→ **WORK INSTRUCTIONS**
Work out how many lines of the records contain "part". Answer with the number and nothing else.

→ **RECORDS FOR THE TASK**
Start
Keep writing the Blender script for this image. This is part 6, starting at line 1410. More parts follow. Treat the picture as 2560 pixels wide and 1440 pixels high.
End
Start
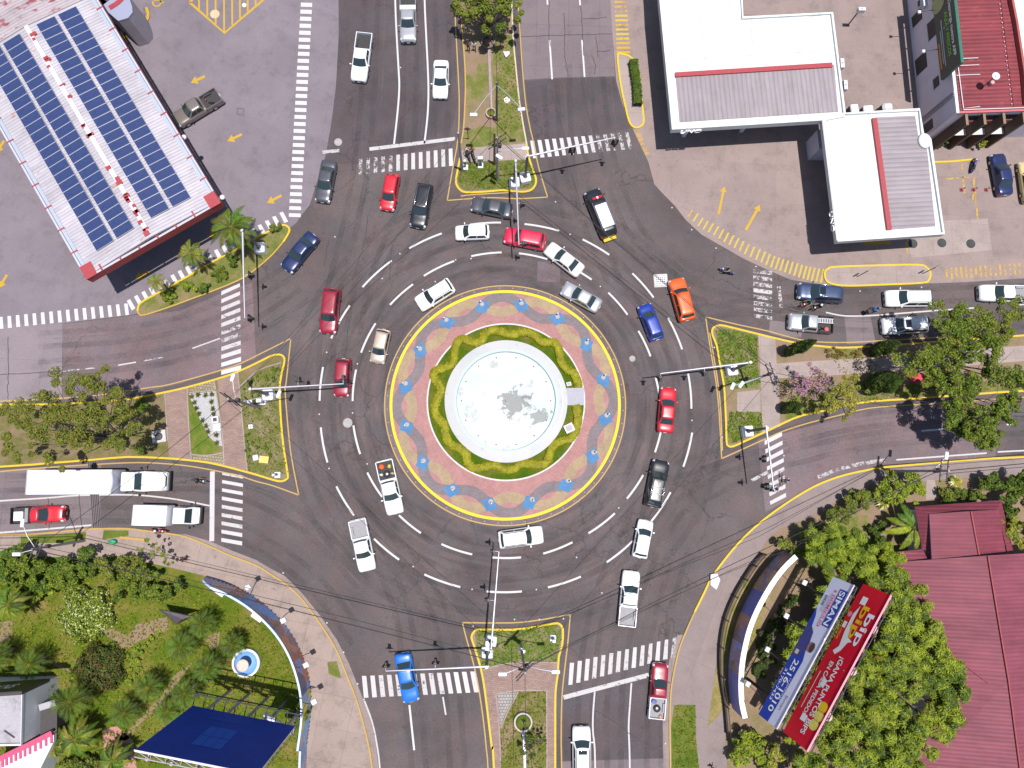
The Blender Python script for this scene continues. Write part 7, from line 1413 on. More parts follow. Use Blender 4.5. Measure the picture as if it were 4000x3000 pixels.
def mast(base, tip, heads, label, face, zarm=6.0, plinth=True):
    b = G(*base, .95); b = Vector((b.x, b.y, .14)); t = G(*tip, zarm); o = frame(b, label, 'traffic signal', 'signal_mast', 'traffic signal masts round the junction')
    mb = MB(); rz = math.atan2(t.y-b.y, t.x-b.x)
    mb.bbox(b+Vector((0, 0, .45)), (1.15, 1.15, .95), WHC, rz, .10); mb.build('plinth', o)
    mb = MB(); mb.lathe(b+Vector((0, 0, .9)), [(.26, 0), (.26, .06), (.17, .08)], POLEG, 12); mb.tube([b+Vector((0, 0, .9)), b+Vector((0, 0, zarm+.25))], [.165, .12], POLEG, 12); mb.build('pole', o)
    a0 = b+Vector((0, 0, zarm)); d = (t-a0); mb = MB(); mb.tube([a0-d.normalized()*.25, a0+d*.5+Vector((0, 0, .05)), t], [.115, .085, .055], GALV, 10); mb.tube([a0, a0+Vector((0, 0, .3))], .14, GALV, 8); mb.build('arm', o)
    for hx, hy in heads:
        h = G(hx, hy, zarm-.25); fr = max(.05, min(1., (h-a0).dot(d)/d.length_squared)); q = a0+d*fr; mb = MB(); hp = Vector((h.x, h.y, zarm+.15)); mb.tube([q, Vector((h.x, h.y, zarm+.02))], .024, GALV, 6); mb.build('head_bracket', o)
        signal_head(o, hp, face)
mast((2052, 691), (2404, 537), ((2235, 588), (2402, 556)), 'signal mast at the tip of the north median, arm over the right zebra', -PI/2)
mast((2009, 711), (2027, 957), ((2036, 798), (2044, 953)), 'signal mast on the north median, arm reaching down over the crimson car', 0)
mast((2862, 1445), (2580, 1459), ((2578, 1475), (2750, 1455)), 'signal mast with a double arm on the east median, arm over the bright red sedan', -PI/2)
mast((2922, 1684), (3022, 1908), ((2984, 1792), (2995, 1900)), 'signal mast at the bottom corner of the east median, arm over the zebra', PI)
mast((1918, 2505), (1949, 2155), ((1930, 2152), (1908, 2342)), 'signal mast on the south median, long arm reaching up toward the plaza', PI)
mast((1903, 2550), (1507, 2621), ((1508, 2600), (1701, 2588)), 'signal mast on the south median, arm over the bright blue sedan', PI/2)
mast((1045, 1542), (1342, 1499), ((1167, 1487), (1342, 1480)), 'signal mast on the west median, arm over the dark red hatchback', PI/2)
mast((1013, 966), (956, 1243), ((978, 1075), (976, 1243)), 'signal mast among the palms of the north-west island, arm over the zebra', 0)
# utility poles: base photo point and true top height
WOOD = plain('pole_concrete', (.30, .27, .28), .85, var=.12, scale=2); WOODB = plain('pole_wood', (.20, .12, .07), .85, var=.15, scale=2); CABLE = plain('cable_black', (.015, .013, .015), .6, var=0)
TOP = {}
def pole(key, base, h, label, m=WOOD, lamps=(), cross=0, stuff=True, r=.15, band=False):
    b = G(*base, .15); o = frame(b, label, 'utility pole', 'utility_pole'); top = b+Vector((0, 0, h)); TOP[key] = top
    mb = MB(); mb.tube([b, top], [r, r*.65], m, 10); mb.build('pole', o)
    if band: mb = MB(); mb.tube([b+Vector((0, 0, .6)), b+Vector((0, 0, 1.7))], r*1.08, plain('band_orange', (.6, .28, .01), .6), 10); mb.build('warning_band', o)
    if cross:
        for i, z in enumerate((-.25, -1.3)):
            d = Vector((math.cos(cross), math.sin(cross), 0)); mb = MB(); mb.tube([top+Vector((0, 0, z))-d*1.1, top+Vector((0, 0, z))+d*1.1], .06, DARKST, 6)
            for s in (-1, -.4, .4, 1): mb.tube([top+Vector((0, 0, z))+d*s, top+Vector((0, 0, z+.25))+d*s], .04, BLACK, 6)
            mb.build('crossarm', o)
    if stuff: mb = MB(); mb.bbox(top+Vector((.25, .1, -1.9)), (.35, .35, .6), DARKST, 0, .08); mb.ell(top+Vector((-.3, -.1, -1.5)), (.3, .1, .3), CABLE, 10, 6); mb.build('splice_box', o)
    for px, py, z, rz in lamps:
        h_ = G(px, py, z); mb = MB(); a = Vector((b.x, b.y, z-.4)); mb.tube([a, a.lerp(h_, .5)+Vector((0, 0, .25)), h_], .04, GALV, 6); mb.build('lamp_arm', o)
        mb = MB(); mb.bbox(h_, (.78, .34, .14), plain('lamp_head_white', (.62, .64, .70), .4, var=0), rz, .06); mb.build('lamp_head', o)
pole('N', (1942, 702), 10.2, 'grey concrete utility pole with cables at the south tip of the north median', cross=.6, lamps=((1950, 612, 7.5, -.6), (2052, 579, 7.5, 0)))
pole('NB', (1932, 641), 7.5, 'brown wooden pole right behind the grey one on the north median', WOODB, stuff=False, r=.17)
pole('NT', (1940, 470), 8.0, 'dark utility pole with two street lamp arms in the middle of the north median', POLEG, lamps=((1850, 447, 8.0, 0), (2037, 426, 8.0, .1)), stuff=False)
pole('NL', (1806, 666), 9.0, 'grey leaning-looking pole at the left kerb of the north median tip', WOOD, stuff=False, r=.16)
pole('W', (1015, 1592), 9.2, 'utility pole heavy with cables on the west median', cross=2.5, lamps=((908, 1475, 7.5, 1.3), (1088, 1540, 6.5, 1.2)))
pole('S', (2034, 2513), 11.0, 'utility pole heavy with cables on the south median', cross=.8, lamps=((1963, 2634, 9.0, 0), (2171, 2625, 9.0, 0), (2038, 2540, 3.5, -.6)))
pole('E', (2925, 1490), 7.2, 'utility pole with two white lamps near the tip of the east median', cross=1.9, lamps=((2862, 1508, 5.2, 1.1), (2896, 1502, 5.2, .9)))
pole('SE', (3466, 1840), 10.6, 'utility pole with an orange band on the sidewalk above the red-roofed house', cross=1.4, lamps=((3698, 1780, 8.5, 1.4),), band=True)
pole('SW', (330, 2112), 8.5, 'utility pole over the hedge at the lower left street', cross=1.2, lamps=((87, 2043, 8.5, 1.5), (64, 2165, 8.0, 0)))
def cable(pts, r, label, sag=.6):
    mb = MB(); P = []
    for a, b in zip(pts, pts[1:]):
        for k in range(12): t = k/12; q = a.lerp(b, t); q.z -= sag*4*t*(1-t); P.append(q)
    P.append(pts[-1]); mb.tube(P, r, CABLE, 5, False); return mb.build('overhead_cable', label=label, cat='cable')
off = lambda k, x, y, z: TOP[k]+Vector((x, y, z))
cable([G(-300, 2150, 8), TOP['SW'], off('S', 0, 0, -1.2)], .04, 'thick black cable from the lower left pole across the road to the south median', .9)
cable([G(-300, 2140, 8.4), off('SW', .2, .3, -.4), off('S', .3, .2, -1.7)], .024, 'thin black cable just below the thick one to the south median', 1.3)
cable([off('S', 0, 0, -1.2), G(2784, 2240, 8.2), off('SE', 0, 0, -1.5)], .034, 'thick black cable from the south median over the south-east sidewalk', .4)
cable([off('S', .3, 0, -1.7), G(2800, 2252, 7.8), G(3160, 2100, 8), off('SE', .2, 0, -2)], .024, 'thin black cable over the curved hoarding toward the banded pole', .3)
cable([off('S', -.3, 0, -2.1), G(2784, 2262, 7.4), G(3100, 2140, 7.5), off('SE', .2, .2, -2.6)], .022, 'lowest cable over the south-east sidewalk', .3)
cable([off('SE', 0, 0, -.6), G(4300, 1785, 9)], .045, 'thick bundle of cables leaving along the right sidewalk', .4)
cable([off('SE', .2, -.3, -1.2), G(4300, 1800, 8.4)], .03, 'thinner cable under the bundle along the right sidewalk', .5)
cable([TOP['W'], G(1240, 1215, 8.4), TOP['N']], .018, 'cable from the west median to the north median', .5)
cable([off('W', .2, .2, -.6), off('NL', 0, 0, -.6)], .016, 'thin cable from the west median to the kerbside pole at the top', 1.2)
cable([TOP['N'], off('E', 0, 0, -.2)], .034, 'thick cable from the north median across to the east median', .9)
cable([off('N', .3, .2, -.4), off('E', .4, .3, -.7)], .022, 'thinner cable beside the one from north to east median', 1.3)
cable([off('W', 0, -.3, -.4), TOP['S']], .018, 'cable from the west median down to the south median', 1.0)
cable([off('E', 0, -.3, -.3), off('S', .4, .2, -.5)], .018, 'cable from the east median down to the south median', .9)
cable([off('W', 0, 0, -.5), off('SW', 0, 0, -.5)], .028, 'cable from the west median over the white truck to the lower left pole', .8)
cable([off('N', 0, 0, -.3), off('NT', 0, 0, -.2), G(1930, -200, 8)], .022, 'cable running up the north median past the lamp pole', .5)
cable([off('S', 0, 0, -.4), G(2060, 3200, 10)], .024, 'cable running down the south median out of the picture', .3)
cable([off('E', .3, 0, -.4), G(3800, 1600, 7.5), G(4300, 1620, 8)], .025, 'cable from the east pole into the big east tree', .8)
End
→ **THE OUTPUT**
2